The Grio, the Internet clearinghouse for African American news, has largely published articles that either directly support intervention or carefully explain that, if the Obama administration were to intervene, it will be completely different from Bush's illegal invasion of Iraq. In an article titled "Five Reasons Why Syria is not Obama's Iraq," number five simply declares, "Obama is not George W. Bush." Readers are then assured, "Obama has shown himself as president to be calculated and deliberate," unlike the impulsive and war-mongering Bush.
Finally, NAACP President Ben Jealous and National Action Network president Al Sharpton, both of whom organized last month's March on Washington, have yet to come out to oppose Obama's threats of war. Black leaders are not required to oppose American wars--though Sharpton opposed the Iraq War and declared that he opposed "unprovoked military action" by the United States.
It is hard to believe that if this same military action were being threatened by a Republican administration that Jealous, Sharpton and other liberal Black leaders would not be robustly opposing the promise of war, especially at a time when the U.S. is reeling from recession, record levels of poverty and a crumbling infrastructure.
IN ESSENCE, Obama's Black liberal supporters are akin to Obama's Republican detractors. Among conservatives, Obama can do no right, but among Obama's liberal admirers, the president can do no wrong. Many of these liberal boosters of the Obama administration support the president under any circumstances--including, it now seems, shilling for war.
They are so concerned with enhancing their own proximity to the power and privileges radiating from the White House that they make excuses for the president at every opportunity--or they viciously attack Obama's critics, like Tavis Smiley and Cornel West, who were subjected to a barrage of personal insults and haranguing for daring to discuss the president's miserable record on racial and economic inequality.
The Black liberal establishment's support of Obama, even as he clamors for missile strikes, is not just a case of "selling out," but represents on a grand scale the complete lack of independence they have from the Obama administration. In fact, the state of Black America alone has generally been a persuasive case against the American empire's wars.
Those conditions have seen precious little improvement over the decades and remain a searing indictment of American capitalism. Millions of Black children languish in poverty, high unemployment plagues Black urban communities, and the public infrastructure in cities across the country has been stripped to the bone. Meanwhile, federal and state governments insist that they are incapable of addressing the crisis due to "budgetary constraints."
African American liberalism has historically found itself thrust into political activity because of the conditions in Black communities. The need to maintain a connection with and a relevance to the vast majority of African Americans who are working class and poor has compelled Black liberalism to preserve its commitment to a "Black agenda," in which protests and activism have played important roles. But it has also been confounded by its belief in American democracy and the "American Dream," while simultaneously having to account for the inaccessibility of both to the mass of Black people.
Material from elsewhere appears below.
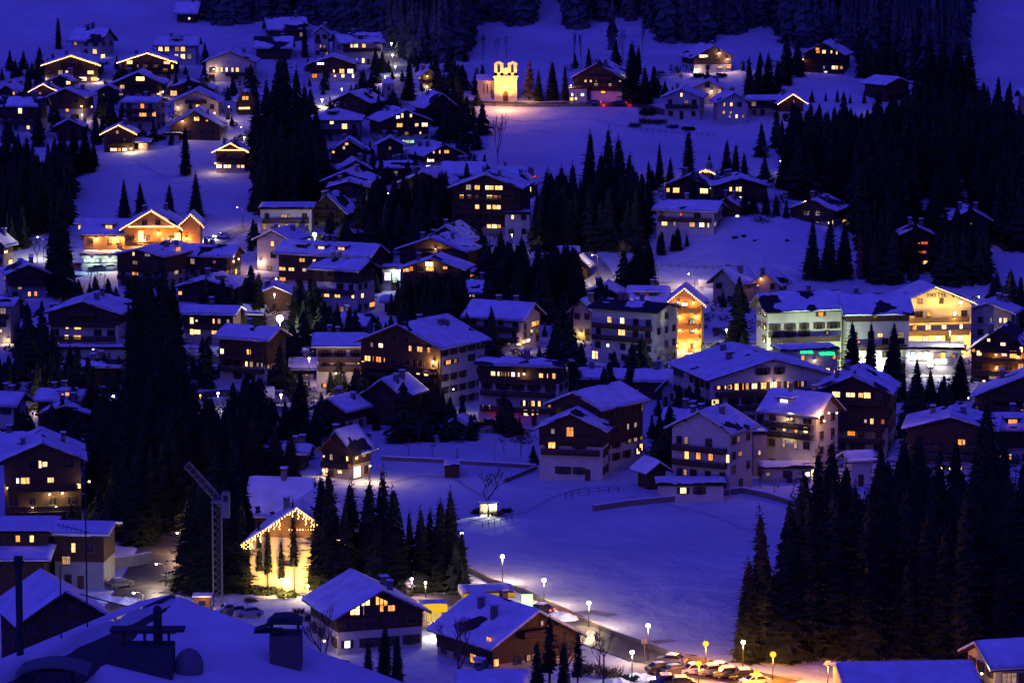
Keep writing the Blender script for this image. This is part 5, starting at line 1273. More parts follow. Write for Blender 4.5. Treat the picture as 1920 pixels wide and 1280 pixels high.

The articulation and advocacy of this Black agenda has been made even more complicated in the post-segregation era during which political discourse has been steadily reduced to the single vector of "personal responsibility" and away from the more expansive framework of "structural inequality."
Moreover, the lack of sustained activist movements to address conditions in Black communities has magnified the sense that electoral politics is the only "realistic" means by which to advance social change. Thus, the election of a Black president who is a Democrat represents the culmination of Black liberalism's political objectives, making it difficult to then criticize the president, let alone place actual demands on the Obama administration.
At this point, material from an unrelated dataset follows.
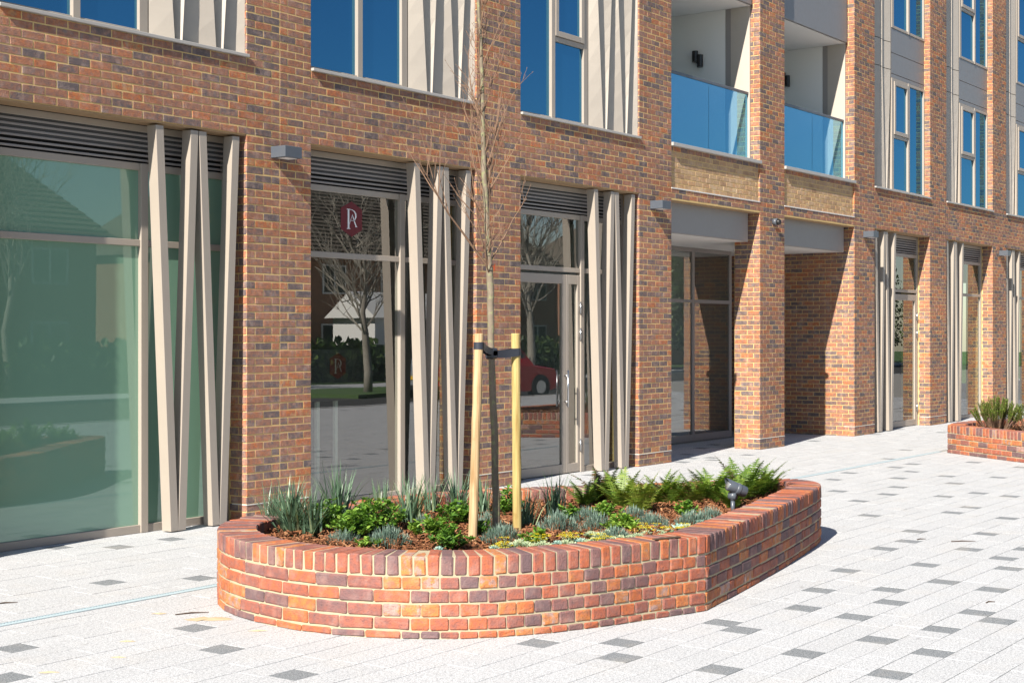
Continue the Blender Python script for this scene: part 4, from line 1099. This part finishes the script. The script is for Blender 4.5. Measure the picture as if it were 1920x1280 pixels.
# garden spotlight
sx, sy = gnd(1374, 962, .40); SP = thing('garden_spotlight', 'grey cylindrical garden spotlight on a short stem among the ferns', 'spotlight', (sx, sy, .385))
q = MB(); q.tube([(0, 0, -.02), (0, 0, .13)], .017, 12); q.obj('stem', 'lamp_metal', SP, True)
q = MB(); q.tube([(0, -.03, .155), (0, .03, .155)], .032, 14); q.tube([(0, 0, .12), (0, 0, .16)], .022, 10); q.obj('knuckle', 'lamp_metal', SP, True)
rv = Vector((CT, -ST, 0)); fw = Vector((ST, CT, 0)); hd = (-rv * .80 - fw * .25 + Vector((0, 0, .36))).normalized(); c0 = Vector((0, 0, .215)) + rv * .03
q = MB(); q.tube([c0 - hd * .085, c0 - hd * .08, c0 + hd * .075, c0 + hd * .08], [.04, .046, .046, .044], 18); q.tube([c0 - hd * .03, c0 - hd * .02, c0 - hd * .0, c0 + hd * .01], [.046, .049, .049, .046], 18); q.obj('lamp_head', 'lamp_metal', SP, True)
q = MB(); q.tube([c0 + hd * .0805, c0 + hd * .084], [.037, .036], 18); q.obj('lens', 'lens_glass', SP, True)
q = MB(); e = c0 + hd * .08; vs = []
n = 14
for k in range(n + 1):
    a = math.pi * k / n; u = hd.cross(Vector((0, 0, 1))).normalized(); w = u.cross(hd).normalized(); o_ = (u * math.cos(a) + w * math.sin(a)) * .0465; vs += [tuple(e + o_), tuple(e + o_ + hd * .045 * math.sin(a))]
q.add(vs, [(2 * k, 2 * k + 2, 2 * k + 3, 2 * k + 1) for k in range(n)]); q.obj('hood', 'lamp_metal', SP, True)
# loose bits
bx, byy = gnd(1250, 1009, .505); q = MB(); q.cbox(-.11, .11, -.016, .016, 0, .008, .002)
o = q.obj('wooden_batten', 'dead_twig', label='thin loose strip of wood lying on the planter rim', cat='batten'); o.location = (bx, byy, PH + .004); o.rotation_euler = (0, 0, -.35)
rs = random.Random(3)
for px, py, r, sq, lab in [(395, 1160, .16, .5, 'sand spilled against the left foot of the planter'), (298, 1150, .05, .45, 'small sand patch left of the spilled sand'), (238, 1202, .05, .4, 'sand smear in the left foreground'), (92, 1260, .055, .4, 'sand smear nearest the bottom left corner'), (222, 1232, .045, .4, 'thin sand smear below the left foreground dark blocks'), (485, 1182, .06, .4, 'sand smear in front of the planter bricks')]:
    x, y = gnd(px, py); q = MB(); n = 26; vs = [(0, 0, .009)] + [(math.cos(6.283 * k / n) * r * rs.uniform(.6, 1.15), math.sin(6.283 * k / n) * r * sq * rs.uniform(.5, 1.2), .0015) for k in range(n)]
    q.add(vs, [(0, 1 + k, 1 + (k + 1) % n) for k in range(n)]); o = q.obj('sand_patch', 'sand', label=lab, cat='sand', group='sand on the paving'); o.location = (x, y, 0); o.rotation_euler = (0, 0, -.9)
for px, py, L, lab in [(1806, 1015, .22, 'dark twig lying on the right-hand paving'), (1727, 1011, .10, 'short twig beside a dark paving block on the right'), (360, 1150, .22, 'curved twig beside the spilled sand'), (10, 1131, .16, 'dark twig at the left edge of the paving'), (1856, 1129, .08, 'tiny twig in a joint at the lower right')]:
    x, y = gnd(px, py); q = MB(); q.tube([(-L / 2, 0, .004), (0, .012, .006), (L / 2, -.01, .004)], [.004, .005, .002], 5)
    o = q.obj('fallen_twig', 'dead_twig', label=lab, cat='twig', group='twigs on the paving'); o.location = (x, y, 0); o.rotation_euler = (0, 0, rs.uniform(-.9, -.3))

# ------------------------------------------------------------------ across the street (seen only as reflections in the glass)
mb = MB(); mb.box(-60, 90, -25.2, -22.5, -.15, .0); mb.obj('far_pavement', 'pale_paver', kind='structure')
mb = MB(); mb.box(-60, 90, -60, -25.2, -.155, .03); mb.obj('lawn', 'grass', kind='structure')
mb = MB(); mb.prism([(31.2, -22.4), (38.5, -22.4), (37.5, -18.6), (33., -18.4)], -.1, .02); mb.obj('grass_verge', 'grass', kind='structure')
def house(x0, x1, y0, y1, eave, ridge, label, wall='house_brick', hip=3.6):
    T = thing('house', label, 'house', ((x0 + x1) / 2, y1, 0)); TI = Matrix.Translation((-(x0 + x1) / 2, -y1, 0))
    q = MB(); q.box(x0, x1, y0, y1, 0, eave); W = link('wall', q.mesh('wall', wall), T, M=TI)
    q = MB(); o = .45; ym = (y0 + y1) / 2; a, b, c, d = (x0 - o, y0 - o, eave - .1), (x1 + o, y0 - o, eave - .1), (x1 + o, y1 + o, eave - .1), (x0 - o, y1 + o, eave - .1); r0, r1 = (x0 + hip, ym, ridge), (x1 - hip, ym, ridge)
    q.add([a, b, c, d, r0, r1], [(0, 1, 5, 4), (1, 2, 5), (2, 3, 4, 5), (3, 0, 4), (3, 2, 1, 0)]); RF = link('roof', q.mesh('roof', 'roof_tile'), T, M=TI)
    # tile courses on the front and end slopes
    tl = MB(); n = 26
    for k in range(n):
        t0, t1 = k / n, (k + 1) / n
        for (p, s_, e0, e1) in ((d, c, r0, r1), (c, b, r1, r1)):
            p, s_, e0, e1 = map(Vector, (p, s_, e0, e1)); A, B, C_, D = p.lerp(e0, t0), s_.lerp(e1, t0), s_.lerp(e1, t1), p.lerp(e0, t1)
            nn = (B - A).cross(D - A).normalized(); nn = nn if nn.z > 0 else -nn
            tl.add([tuple(A + nn * .07), tuple(B + nn * .07), tuple(C_ + nn * .012), tuple(D + nn * .012), tuple(A), tuple(B)], [(0, 1, 2, 3), (4, 5, 1, 0)])
    o_ = link('tiles', tl.mesh('tiles', 'roof_tile'), RF, kind='stuff')
    q = MB(); q.box(x0 - o, x1 + o, y1 + o, y1 + o + .1, eave - .2, eave - .06); link('gutter', q.mesh('gutter', 'white_frame'), T, M=TI)
    n = max(2, int((x1 - x0) / 3.6))
    for fl in (1.0, 3.5):
        for k in range(n):
            if fl + 1.3 > eave: continue
            cx = x0 + (k + .5) * (x1 - x0) / n; q = MB(); q.box(cx - .75, cx + .75, y1 - .02, y1 + .05, fl, fl + 1.25); wd = link('window', q.mesh('window', 'white_frame'), T, M=TI)
            for s in (-.36, .36): q = MB(); q.box(cx + s - .31, cx + s + .31, y1 + .05, y1 + .058, fl + .07, fl + 1.18); link('pane', q.mesh('pane', 'car_glass'), wd)
    q = MB(); q.box(x0 + hip + .6, x0 + hip + 1.4, ym - .4, ym + .4, ridge - .6, ridge + .9); link('chimney', q.mesh('chimney', 'house_brick'), RF)
house(14., 33.4, -41., -31., 5.3, 10.2, 'hip-roofed brick house reflected in the green glass at the left')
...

Finally, the rise of a Black political and economic elite--another significant change since the Civil Rights era--has perpetuated an illusion that the system can work "for those willing to try."
This is not only an argument advanced by the right, but also widely accepted among Black liberals. They, of course, challenge the problem of unequal access and opportunity to achieving various aspects of "the dream," but they accept the premise that such a dream exists and that it's attainable. A combination of all these factors has facilitated the continued rightward drift of Black politics in the Obama era.
BLACK LIBERALS feel enormous pressure to defend the Obama administration, even when Obama recklessly charges forward with threats of bombing Syria. Apparently, the desire to stay in the good graces of Black political power has meant that people who know better have, by their silence, become complicit in the administration's drive to war.
Instead, they should invoke America's long record of propping up dictators, oppression and exploitation around the world as the basis for questioning the legitimacy of the U.S. as an arbiter of justice and democracy today. They should highlight the horrific conditions facing Black America today to challenge the notion that the United States has any moral authority to set international standards for human and civil rights when it cannot maintain the most basic of these standards at home.
We have prisoners starving themselves to get out from under the torturous conditions of solitary confinement. We have prisoners across the South who continue to suffer the inhumanity of capital punishment because they are poor and Black or Brown. We have a Congress engaged in a surreal debate about cutting food stamps for a population suffering from joblessness, a housing crisis and general economic insecurity.
And on the question of war specifically, you cannot advocate for Black liberation at home and the incineration of Brown people abroad. You cannot chastise young Black men and women for violence in their communities, while you simultaneously champion the U.S. blowing up buildings and bodies in Syria.
Just weeks ago, many of the same people paving Obama's road to war with the complicity of lies, half-truths and silence--all in an effort to rally the Black public to the side of the Black president--were celebrating Dr. Martin Luther King's 1963 March on Washington. While they invoked the memory of King's "Dream," much less was said about King's principled opposition to the Vietnam War.
Legal scholar Michelle Alexander, author of the bestselling The New Jim Crow, bravely stepped forward to do what others have been so reluctant to do thus far, suggesting that we must look beyond a system that makes beggars out of people and instead imagine and fight for a world actually worth living in. She wrote:
In my view, the most important lesson we can learn from Dr. King is not what he said at the March on Washington, but what he said and did after the march. In the years following the march, he did not play politics to see what crumbs a fundamentally corrupt system might toss to the beggars for justice. Instead, he connected the dots and committed himself to building a movement that would shake the foundations of our economic and social order, so that the dream he preached in 1963 might one day be a reality everywhere in the country. Dr. King said that nothing less than "a radical restructuring of society" could possibly ensure justice and dignity for all. And he was right.
Alexander provides hope and vision for what a new Black politics could look like, and the actions of several well known African American liberals over the last several weeks regarding their blind support for Obama shows that it is desperately needed--now more than ever.